• [Requirements]: Determine which lines of the records include the word "Measure", and copy them.

(Saved data entries)
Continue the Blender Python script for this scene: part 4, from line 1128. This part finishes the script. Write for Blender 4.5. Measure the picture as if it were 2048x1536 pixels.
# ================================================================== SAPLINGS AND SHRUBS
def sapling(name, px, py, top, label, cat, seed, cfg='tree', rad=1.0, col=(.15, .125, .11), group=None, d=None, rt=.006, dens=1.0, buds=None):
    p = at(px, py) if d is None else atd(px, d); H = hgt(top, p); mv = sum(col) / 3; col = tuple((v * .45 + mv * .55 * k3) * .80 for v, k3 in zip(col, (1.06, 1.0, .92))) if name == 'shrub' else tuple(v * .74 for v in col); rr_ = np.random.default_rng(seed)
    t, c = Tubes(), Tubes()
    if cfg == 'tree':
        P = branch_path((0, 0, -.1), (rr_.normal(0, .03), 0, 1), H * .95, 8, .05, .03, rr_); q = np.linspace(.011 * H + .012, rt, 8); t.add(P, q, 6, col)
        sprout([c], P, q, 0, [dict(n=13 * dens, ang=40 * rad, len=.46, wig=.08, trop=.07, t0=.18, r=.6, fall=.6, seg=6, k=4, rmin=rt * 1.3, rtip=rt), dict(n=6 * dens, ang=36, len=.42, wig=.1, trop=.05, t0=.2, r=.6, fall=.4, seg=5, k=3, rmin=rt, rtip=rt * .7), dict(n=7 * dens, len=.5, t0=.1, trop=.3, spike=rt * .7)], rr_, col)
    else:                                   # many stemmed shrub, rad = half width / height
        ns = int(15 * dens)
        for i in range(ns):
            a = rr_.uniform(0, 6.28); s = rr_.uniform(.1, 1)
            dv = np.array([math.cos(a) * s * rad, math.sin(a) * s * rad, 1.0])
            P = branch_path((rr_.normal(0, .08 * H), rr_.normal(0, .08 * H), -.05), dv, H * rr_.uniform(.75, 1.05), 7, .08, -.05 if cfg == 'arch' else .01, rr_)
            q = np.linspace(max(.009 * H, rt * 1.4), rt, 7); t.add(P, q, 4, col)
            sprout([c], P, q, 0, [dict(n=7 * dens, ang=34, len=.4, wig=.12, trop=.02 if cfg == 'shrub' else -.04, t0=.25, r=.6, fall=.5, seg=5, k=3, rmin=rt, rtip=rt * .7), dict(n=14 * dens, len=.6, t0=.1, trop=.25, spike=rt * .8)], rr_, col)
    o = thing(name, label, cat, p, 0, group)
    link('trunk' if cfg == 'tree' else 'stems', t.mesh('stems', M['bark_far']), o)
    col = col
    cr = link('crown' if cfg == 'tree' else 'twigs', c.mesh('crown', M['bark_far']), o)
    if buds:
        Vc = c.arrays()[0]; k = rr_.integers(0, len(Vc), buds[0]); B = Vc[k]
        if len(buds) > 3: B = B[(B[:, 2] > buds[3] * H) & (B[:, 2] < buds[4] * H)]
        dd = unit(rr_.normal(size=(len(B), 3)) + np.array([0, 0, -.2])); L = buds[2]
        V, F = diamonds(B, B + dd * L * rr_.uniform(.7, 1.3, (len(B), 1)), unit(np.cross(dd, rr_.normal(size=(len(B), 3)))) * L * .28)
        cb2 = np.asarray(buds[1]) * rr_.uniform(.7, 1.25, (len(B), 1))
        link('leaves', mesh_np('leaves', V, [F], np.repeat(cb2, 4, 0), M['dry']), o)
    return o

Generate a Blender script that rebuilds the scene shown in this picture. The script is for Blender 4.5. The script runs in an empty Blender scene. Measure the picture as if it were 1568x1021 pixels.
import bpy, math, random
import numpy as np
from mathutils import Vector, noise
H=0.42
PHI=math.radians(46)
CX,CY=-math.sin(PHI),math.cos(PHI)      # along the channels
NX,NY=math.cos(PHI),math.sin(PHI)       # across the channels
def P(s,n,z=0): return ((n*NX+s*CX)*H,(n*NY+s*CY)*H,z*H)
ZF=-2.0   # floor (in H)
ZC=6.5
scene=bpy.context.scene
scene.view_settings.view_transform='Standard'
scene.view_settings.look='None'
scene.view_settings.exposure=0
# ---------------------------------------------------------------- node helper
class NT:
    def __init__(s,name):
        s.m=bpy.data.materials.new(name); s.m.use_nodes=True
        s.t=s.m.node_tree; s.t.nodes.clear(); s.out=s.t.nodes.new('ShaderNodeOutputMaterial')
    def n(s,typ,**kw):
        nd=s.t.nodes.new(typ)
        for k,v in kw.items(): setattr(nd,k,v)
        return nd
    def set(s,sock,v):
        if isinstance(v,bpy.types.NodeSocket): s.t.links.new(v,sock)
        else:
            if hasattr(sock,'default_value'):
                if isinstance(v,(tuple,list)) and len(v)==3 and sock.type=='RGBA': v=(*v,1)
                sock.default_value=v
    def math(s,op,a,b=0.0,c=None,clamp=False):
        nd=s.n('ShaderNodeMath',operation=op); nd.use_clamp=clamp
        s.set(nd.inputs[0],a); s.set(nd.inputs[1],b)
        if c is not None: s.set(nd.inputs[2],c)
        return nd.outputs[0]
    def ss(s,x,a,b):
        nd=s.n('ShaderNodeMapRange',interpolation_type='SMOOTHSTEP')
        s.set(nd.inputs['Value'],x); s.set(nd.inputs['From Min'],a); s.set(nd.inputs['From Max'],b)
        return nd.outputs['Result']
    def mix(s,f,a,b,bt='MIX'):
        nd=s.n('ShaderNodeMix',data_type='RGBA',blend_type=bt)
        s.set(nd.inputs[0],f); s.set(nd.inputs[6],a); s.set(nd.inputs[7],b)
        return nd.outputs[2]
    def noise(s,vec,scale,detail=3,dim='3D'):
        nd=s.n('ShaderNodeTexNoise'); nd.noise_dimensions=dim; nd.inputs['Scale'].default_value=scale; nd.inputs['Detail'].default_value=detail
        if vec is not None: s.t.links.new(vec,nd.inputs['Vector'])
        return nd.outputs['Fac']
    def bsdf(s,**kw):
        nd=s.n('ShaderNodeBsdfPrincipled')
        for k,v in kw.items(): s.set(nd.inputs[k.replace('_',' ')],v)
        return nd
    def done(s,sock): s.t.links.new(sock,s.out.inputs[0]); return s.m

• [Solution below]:
Continue the Blender Python script for this scene: part 4, from line 1128. This part finishes the script. Write for Blender 4.5. Measure the picture as if it were 2048x1536 pixels.
Generate a Blender script that rebuilds the scene shown in this picture. The script is for Blender 4.5. The script runs in an empty Blender scene. Measure the picture as if it were 1568x1021 pixels.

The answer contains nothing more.